Guest Post: Jonathan Winters, An Appreciation

Guest Post: Jonathan Winters, An Appreciation

Note from Sarah: This is a guest post from my wonderful husband, Josh. This week, his childhood favorite comedian, Jonathan Winters, passed away, and Josh asked me if he could write something in memoriam, saying that Jonathan Winters was his Judy Blume. If you're so inclined, you can follow Josh on frequently-updated Tumblr or stalk him on his rarely-used Twitter account.

Sunday nights were for the Muppets and my life changed when Jonathan Winters appeared.  

With a few keystrokes, I can see that night was January 15 1980. Until I looked that up, it was just sometime when I was 5 or 6, or maybe even 7. I loved him, his maniac energy, his silly voices, and his larger than life presence were mesmerizing. This was someone who was silly, goofy and--my god--he was from DAYTON! 

Pete Rose & Jonathan Winters, Baseball & Comedy

Image via Cincinnati Reds Tumblr ​

This guy was from Dayton. Someone from where I was from was amazing and funny. This was my new hero, someone who made me laugh and who had the same points of reference I did.

At some point I realized "What? he was actually from Springfield!" Even closer, where the mall was! He could have gone to the same theatre as me to see ET (this was in point of fact impossible since the mall was a long way off when he was there, but it didn't matter to my six-year-old).

I bugged my dad about more stories, learned how he studied art at the Museum, where I thought for the longest time he must have just walked around and looked at the pictures and drew them (funny I now ply my trade at is essentially one of these Museum schools). At the time is sounded like the education of a genius, and it still kind of does. I learned about his time on WHIO Radio, how he acted like a goofball on the air. 

I was a weird kid and I was proud that Jonathan Winters was a Reds fan like me.

What show could be better for a kid than Mork and Mindy? Robin Williams' coke-addled performance was eerily similar to a hyper active brother that you dealt with every day, but the life changing performance was by Jonathan Winters as the son.  Let's be honest, the introduction of a kid character is always a bad sign, but this was sublime to me. Cynical me now knows it was a dying show at that moment.

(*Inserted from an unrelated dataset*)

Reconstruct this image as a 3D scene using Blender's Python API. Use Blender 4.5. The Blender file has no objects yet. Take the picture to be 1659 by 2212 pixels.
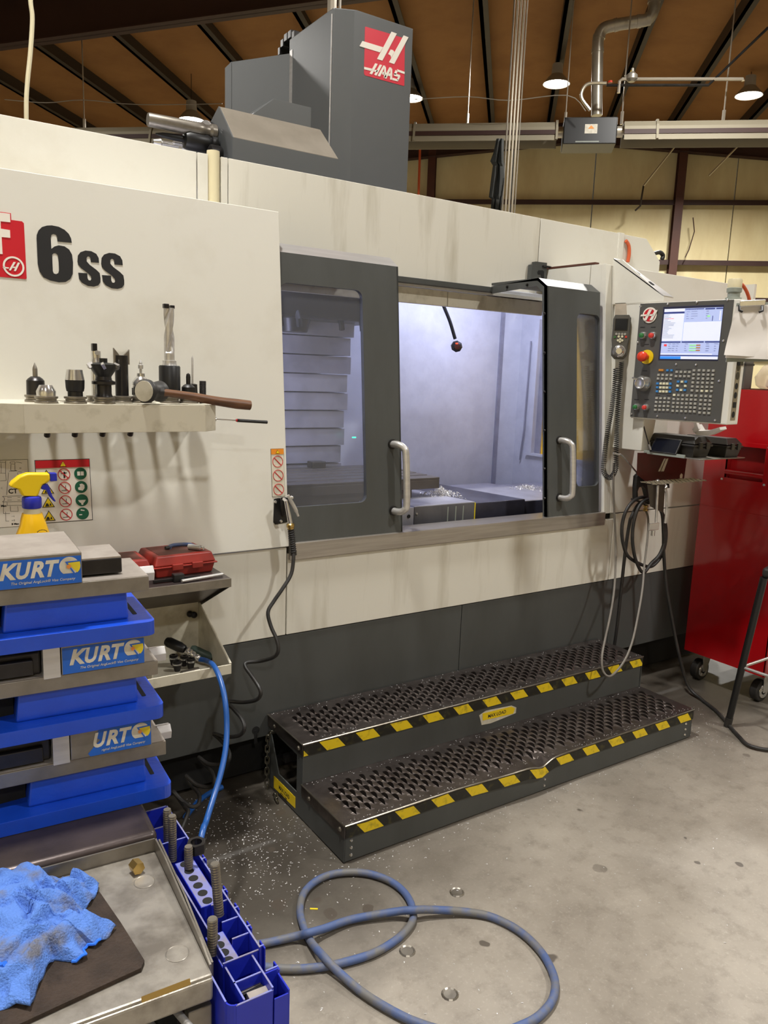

I remember loving him on 60 Minutes (and now can see it was 1986), the rhythm of a divorced kid's life knows that this too was Sunday night. What I watched on the family TV can take me back to specific living rooms and the days of the week. I also vaguely remember Hee Haw with him, even though I remember that show more for Buck Owens and the pretty girls in the corn patch. Where I watched it and who I watched it with is a greater part of what I loved about that show and I loved him on it. Now I know it was a miserable time for him. 

I am sure that at some point I listed to his comedy albums, I nerded out at a really young age, Bill Cosby, Steve Martin all of them, plus I loved country music (Crystal Gayle) and Billy Joel. I obsessed over Weird Al's music the natural continuation of the humor that I got from him on the Muppets and from the silliness and impressions that was comedy perfection for me. 

I spend my tweens (for the record, this term did not exist then) and teens glued to stand-up on TV, on Showtime, HBO (naughty words, Eddie Murphy for raunchiness*, Robert Townsend) and then the Comedy Channel, clips and clips of stand-up including--I am certain--his playfulness  that I love.

I proclaimed in an freshman health class drug prevention lecture that Bill Murray was my hero; I learned from Jonathan Winters silly irony, a weapon I still wield too often.

Right now comedy podcasts are my medium of choice, I love Who Charted and the Pod F. Tompcast. I sometimes make my way over to Mark Maron's WTF, he was on and was amazing, god damn I loved it, the non-linearness of it, the truth and just hearing him

Thank you, Jonathan Winter, for introduction to humor, the confidence in goofiness and the idea that the world was a bigger place.


*Wow, that has not aged at all! It wasn't the Clumps, Party all the Time or Dr. Doolittle that did in EM, the world just collectively grew the fuck up.